Perhaps inspired by Odie’s experience, Momo grows up to invent the male contraceptive, signaling a fictional new frontier in women’s pleasure that unfortunately remains out of reach decades later. Plus, the hypersexualization of lesbian subtext foreshadows Tina coming out as gay.

And though Odie expresses an interest in politics throughout the film, it’s her instigation of the strike — inspiring the movie’s third title — that really cements her flair for affecting change. (She later becomes a congresswoman fighting against the tobacco industry.) “Did they ever ask us what we want?” she asks her fellow students, doubling as a catch-cry for all the men who have tried to do what they want with women, both within the film and outside of it.

Mr. Dewey (Robert Bockstael), the lone male teacher the school clamours to keep despite his well-known lecherousness, certainly didn’t ask Odie what she wanted when he happened upon her ill begotten tryst with Dennis. “I’m sure we can come to some sort of private arrangement [for your punishment],” Dewey tells Odie as he sends Dennis on his way. “It’s clear that she lured you here, put you in a state of desire. You’re not to blame for answering your impulses.”

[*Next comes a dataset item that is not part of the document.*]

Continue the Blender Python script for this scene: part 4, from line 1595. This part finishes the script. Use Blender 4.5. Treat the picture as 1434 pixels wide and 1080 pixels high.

In an interview with Australian author and literary agent Danielle Binks, Kernochan says that Weinstein fought her creative process every step of the way, from the title to the subject matter, wanting to “turn this all-girls for a girl audience film into a female Porky’s.

Given what we now know about Weinstein’s welding of harassment, assault and power to control the women in his professional orbit, it’s uncanny that a seemingly frivolous film about a girls boarding school could share such parallels with the #MeToo movement. Five decades after the film is set and two decades after it was made, we’re still living in the shadow of the hairy bird.